I’ve wanted to learn more about the Holocaust ever since I read Leon Uris’s Exodus, so I requested Elizabeth Bettina’s It Happened in Italy to review. This book documents the stories of many Italians who sheltered Jews from the Nazis, and balances the past with the present by including the testimony of several of those Jews, some of whom survived internment camps in Italy.
My first impression is of a very feel-good book that focuses on people’s positive experiences. The author stresses, over and over again, that the Jews were happy and safe in the low-security camps set up in this particular part of Italy, where they basically played soccer, socialized and attended synagogue.
I’m not quite sure what to make of that. Bettina backs this up with many photographs to show people enjoying themselves, but it seems too good to be true. This is the theme of the book: that even in an Axis-friendly country, some people did all they could not just to save lives but to give their fellow human beings a better quality of life. It’s still difficult to believe, though, since what’s depicted here is a concerted effort involving everyone in the village of Campagna and thousands of others besides, and It Happened in Italy provides two unconvincing reasons as to why.
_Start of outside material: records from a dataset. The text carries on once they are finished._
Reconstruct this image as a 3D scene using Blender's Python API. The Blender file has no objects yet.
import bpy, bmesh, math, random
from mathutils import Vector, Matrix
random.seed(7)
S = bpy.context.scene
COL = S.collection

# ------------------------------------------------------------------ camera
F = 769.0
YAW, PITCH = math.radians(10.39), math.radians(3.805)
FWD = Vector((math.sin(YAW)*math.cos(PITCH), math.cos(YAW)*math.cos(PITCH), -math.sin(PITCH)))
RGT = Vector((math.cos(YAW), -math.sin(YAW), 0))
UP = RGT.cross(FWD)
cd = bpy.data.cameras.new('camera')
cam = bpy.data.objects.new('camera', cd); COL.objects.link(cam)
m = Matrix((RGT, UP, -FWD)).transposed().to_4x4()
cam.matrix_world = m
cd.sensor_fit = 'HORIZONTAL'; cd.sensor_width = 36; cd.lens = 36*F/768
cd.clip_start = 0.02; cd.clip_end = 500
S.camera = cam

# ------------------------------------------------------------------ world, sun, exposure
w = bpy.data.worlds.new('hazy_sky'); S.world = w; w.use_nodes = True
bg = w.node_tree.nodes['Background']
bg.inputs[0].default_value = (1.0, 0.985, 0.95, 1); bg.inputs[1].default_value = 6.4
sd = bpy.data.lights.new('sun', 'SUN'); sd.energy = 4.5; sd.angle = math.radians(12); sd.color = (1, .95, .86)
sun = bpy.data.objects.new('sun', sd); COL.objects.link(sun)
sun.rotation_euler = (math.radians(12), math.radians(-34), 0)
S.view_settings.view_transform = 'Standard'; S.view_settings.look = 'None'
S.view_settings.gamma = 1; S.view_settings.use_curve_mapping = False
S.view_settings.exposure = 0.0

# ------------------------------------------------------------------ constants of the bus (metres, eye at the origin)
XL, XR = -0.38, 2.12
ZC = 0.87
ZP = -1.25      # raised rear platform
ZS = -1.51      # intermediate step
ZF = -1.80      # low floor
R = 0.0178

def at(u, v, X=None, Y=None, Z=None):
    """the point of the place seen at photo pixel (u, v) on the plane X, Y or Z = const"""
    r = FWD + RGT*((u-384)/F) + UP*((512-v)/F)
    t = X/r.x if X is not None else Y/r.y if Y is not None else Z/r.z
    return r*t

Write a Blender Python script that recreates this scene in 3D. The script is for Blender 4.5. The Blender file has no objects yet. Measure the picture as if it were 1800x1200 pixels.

All the survivors we interviewed said the same thing: it was in the Italian character to help.
…the most educated group of people in the world created the Holocaust and the “Final Solution”. Yet it many cases, it was the simple people, the “uneducated” people who saved the Jews. Simple goodness triumphed over sophisticated evil.
I looked Hitler, Himmler and Goring up on the Internet but did not find any evidence that they made up “the most educated group of people in the world”. By the way, Winston Churchill won the Nobel Prize for Literature in 1953. Amazing how all his readin’ and writin’ didn’t corrupt him to the point where he persecuted Jews in England.
In other words, there’s no insight into why this story happened as it did, why no one in the Italian village seems to have even tried to sell out the Jews (such as what happened to the Czech paratroopers who carried out Operation Anthropoid). This book is too focused on telling the stories to do anything more than simply tell them.
Which may be enough for other readers. As well as the photographs, Bettina includes copies of documents and maps, giving the book a very visual feel as she traces interweaving paths back to the past. But for me it was repetitive, especially the scenes where a survivor tells Bettina his story, then repeats the story to a Vatican official, then tells it once more to the Italians when they’re reunited. I’m glad that so many people survived the Holocaust and have good memories of Italy, but I didn’t enjoy reading this book.

3 comments:
I agree-sounds a bit too slanted to believe. I've never heard this before, so I guess I would want to read a few more accounts. It's pretty weasy to discard interviews of negative experiences to spin something.
I actually felt a bit guilty for not liking this book (it's so "happy happy joy joy") until I read the anti-education bit towards the end.
And I wonder, if it's in the Italian character to be kind to the less fortunate, how does the author explain people like Mussolini and the Borgias? Or did they just not exist in this perfect-Italy world?
I am reading the book now and I think the problem is the writer is too chatty and loses focus. This is a very interesting story to tell but she should let the people tell it, instead of her experiences uncovering the evidence.
I am only half way through but it is disappointing to read brief survivors accounts followed by pages of the authors experience uncovering the story. The balance should be the opposite.
Someone should follow up, I believe the story is true and would be an excellent read from someone with stronger writing skills, perhaps.
Good on the Author for Her efforts tho.